Brésil : bouclier contre l’inflation

Au Brésil, près d’un quart de la population utilise des cryptomonnaies. Cette adoption massive est en grande partie une réponse à l’inflation élevée et à la dévaluation de la monnaie nationale. Les Brésiliens voient de plus en plus les cryptomonnaies comme un moyen de préserver leur pouvoir d’achat et de se prémunir contre les incertitudes économiques. 

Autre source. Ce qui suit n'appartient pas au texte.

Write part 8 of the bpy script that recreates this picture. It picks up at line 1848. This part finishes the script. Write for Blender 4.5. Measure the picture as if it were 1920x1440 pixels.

Turquie : une adoption accélérée en réponse à la crise

La Turquie offre un exemple fascinant de la manière dont une crise économique peut accélérer l’adoption des cryptomonnaies. En l’espace d’un an et demi, le taux d’adoption a grimpé de 40% à 52% de la population. Cette hausse est en grande partie attribuable à l’inflation galopante et à la dévaluation de la lire turque, qui ont poussé les citoyens à chercher des alternatives plus stables pour conserver leur richesse.

 

L’Europe, le grand gagnant post MiCa ?

Comparaison avec les États-Unis : Un écart à combler

L’Europe semble prendre du retard par rapport aux États-Unis en matière d’adoption des cryptomonnaies. Alors que les États-Unis bénéficient d’une infrastructure solide et d’un écosystème entrepreneurial dynamique, l’Europe peine à maintenir le rythme. Les investissements en capital-risque dans les startups de la blockchain sont nettement inférieurs à ceux observés outre-Atlantique, ce qui pourrait expliquer en partie ce décalage.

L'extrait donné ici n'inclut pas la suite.